If you don’t know who Kuraly is, it’s time to start getting acquainted with him and some 700 other active players around the NHL. He’s nobody’s star, just a forward, a dude who worked his tail to get to the NHL and to stay there. But the 31-year-old vet with the Columbus Blue Jackets — a team that, like the Coyotes-turned-Whatevers, did not qualify for the playoffs this season, a team with a steep climb in front of it — was asked about the ongoing success of another team, the playoff-qualified Boston Bruins, and what he learned back when he played for them.

That success translates, Kuraly pronounced, to every team willing to make the sacrifices necessary to win on the reg. This is what he said of the Bruins and winners like them, teams the Whatevers want to model themselves after moving forward:

“It’s like a machine that’s hard to start and it’s hard to stop. No matter who’s coming in and who’s going out, it takes a hell of a lot of work to get it going and build it. And it takes a lot of … um, it takes less to keep it going than it does to start it. That’s what they’ve got there. That’s, as an organization, where you’re looking to go. How do you start that? It’s one piece at a time, a little progress [at a time]. That’s what we’ve got to do. We’ve got a ton of work in front of us. There’s no secret there. The results, the consistent results, come from consistent actions. It can look amazing and a miracle from the outside, but if you’re in those walls on a daily basis, it’s just one foot in front of the other. But each day you’ve got to take a step.

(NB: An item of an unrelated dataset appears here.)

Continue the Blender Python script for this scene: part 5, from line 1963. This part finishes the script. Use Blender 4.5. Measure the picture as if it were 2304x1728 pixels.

He added: “You look in the mirror. We’ve all got to be better. … As a player, you get a locker room full of men at the beginning of a season and you set expectations for yourselves and you try to meet or exceed them.

“I think it’s something we’re going to have to work to build. We’ve got a long way to go. … You want to be a consistent playoff team. You can say that all day, that’s hot air. So, we’ve got a lot of work to do.”

The Whatevers have a lot of work to do, as well. We’ll see where Baby X goes from here.

But Kuraly added one other thing. He gave credit to the Blue Jacket fans, who arrived en force, despite the team’s troubles, on and off the ice, this go-round.

He said: “The story of the season is our fans. This season, our fans have shown through. [It wasn’t] the product we wanted to show them at all times. But were we impressed with how they showed up on a nightly basis.”

Yeah, it’s not just what’s in a name, but what’s in a game. And Utah fans will reveal how they feel about their new Whatevers soon enough.